▶ Raw data
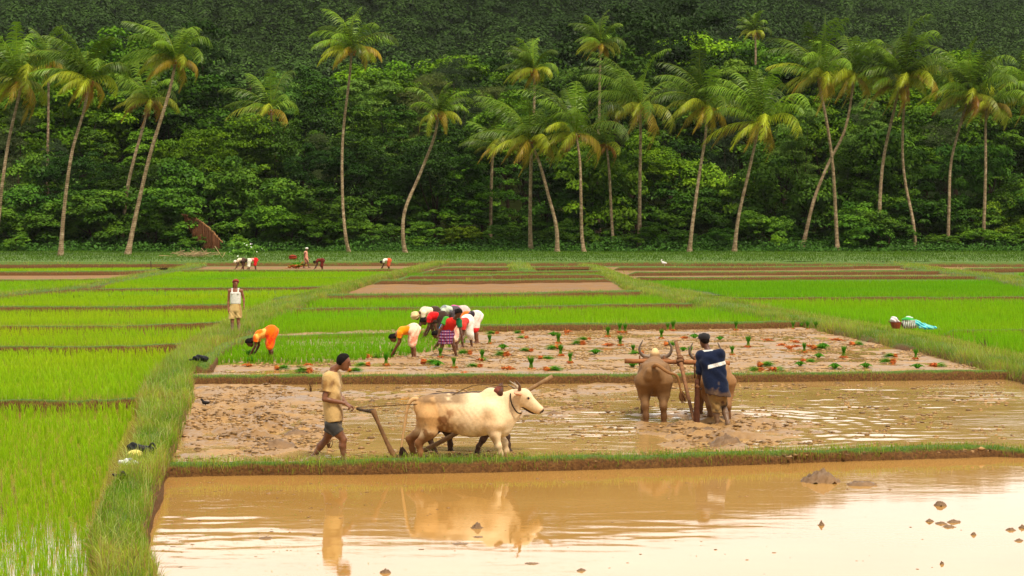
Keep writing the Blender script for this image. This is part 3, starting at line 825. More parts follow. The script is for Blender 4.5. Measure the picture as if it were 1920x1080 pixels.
# third row
x = -120
while x < 2060:
    key = rr.choice(['broad', 'dense', 'broad', 'tall', 'feather', 'light', 'broad'])
    if 790 < x < 960: key = 'feather'
    t = float(top_profile(x)) + rr.uniform(40, 95)
    if key == 'feather' and 790 < x < 960: t = 125 + rr.uniform(0, 45)
    if 1150 < x < 1290: key = 'dense'
    add_tree(key, x, 254 + rr.random() * 20, t, rr.randrange(9), 1.12, rr.choice([(1, 1, 1), (1.55, 1.4, 0.9), (0.55, 0.65, 0.7), (1.1, 1.1, 1)]))
    x += rr.uniform(48, 78)
# second row
x = -110
while x < 2050:
    key = rr.choice(['broad', 'broad', 'tall', 'dense', 'feather', 'broad'])
    if 480 < x < 620 or 690 < x < 760: key = rr.choice(['feather', 'tall', 'dense'])
    t = rr.uniform(190, 285)
    add_tree(key, x, 234 + rr.random() * 12, t, rr.randrange(9), 1.0, rr.choice([(1, 1, 1), (1.6, 1.45, 0.9), (0.6, 0.7, 0.8), (1.15, 1.15, 1)]))
    x += rr.uniform(62, 100)
add_tree('light', 1620, 228, 215, 0, 1.0); add_tree('light', 1500, 230, 225, 1, 0.9); add_tree('light', 500, 252, 165, 1, 1.0, (0.8, 0.9, 0.9))
# first row of low trees
x = -100
while x < 2040:
    key = rr.choice(['broad', 'dense', 'shrub', 'shrub', 'broad'])
    t = rr.uniform(275, 355)
    add_tree(key, x, 222 + rr.random() * 8, t, rr.randrange(9), 1.0, rr.choice([(1, 1, 1), (1.6, 1.4, 0.9), (0.8, 0.95, 1)]))
    x += rr.uniform(85, 130)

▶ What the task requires
From start to finish, output the listing exactly, but omit its pictures.

▶ Answer in full
Keep writing the Blender script for this image. This is part 3, starting at line 825. More parts follow. The script is for Blender 4.5. Measure the picture as if it were 1920x1080 pixels.
# third row
x = -120
while x < 2060:
    key = rr.choice(['broad', 'dense', 'broad', 'tall', 'feather', 'light', 'broad'])
    if 790 < x < 960: key = 'feather'
    t = float(top_profile(x)) + rr.uniform(40, 95)
    if key == 'feather' and 790 < x < 960: t = 125 + rr.uniform(0, 45)
    if 1150 < x < 1290: key = 'dense'
    add_tree(key, x, 254 + rr.random() * 20, t, rr.randrange(9), 1.12, rr.choice([(1, 1, 1), (1.55, 1.4, 0.9), (0.55, 0.65, 0.7), (1.1, 1.1, 1)]))
    x += rr.uniform(48, 78)
# second row
x = -110
while x < 2050:
    key = rr.choice(['broad', 'broad', 'tall', 'dense', 'feather', 'broad'])
    if 480 < x < 620 or 690 < x < 760: key = rr.choice(['feather', 'tall', 'dense'])
    t = rr.uniform(190, 285)
    add_tree(key, x, 234 + rr.random() * 12, t, rr.randrange(9), 1.0, rr.choice([(1, 1, 1), (1.6, 1.45, 0.9), (0.6, 0.7, 0.8), (1.15, 1.15, 1)]))
    x += rr.uniform(62, 100)
add_tree('light', 1620, 228, 215, 0, 1.0); add_tree('light', 1500, 230, 225, 1, 0.9); add_tree('light', 500, 252, 165, 1, 1.0, (0.8, 0.9, 0.9))
# first row of low trees
x = -100
while x < 2040:
    key = rr.choice(['broad', 'dense', 'shrub', 'shrub', 'broad'])
    t = rr.uniform(275, 355)
    add_tree(key, x, 222 + rr.random() * 8, t, rr.randrange(9), 1.0, rr.choice([(1, 1, 1), (1.6, 1.4, 0.9), (0.8, 0.95, 1)]))
    x += rr.uniform(85, 130)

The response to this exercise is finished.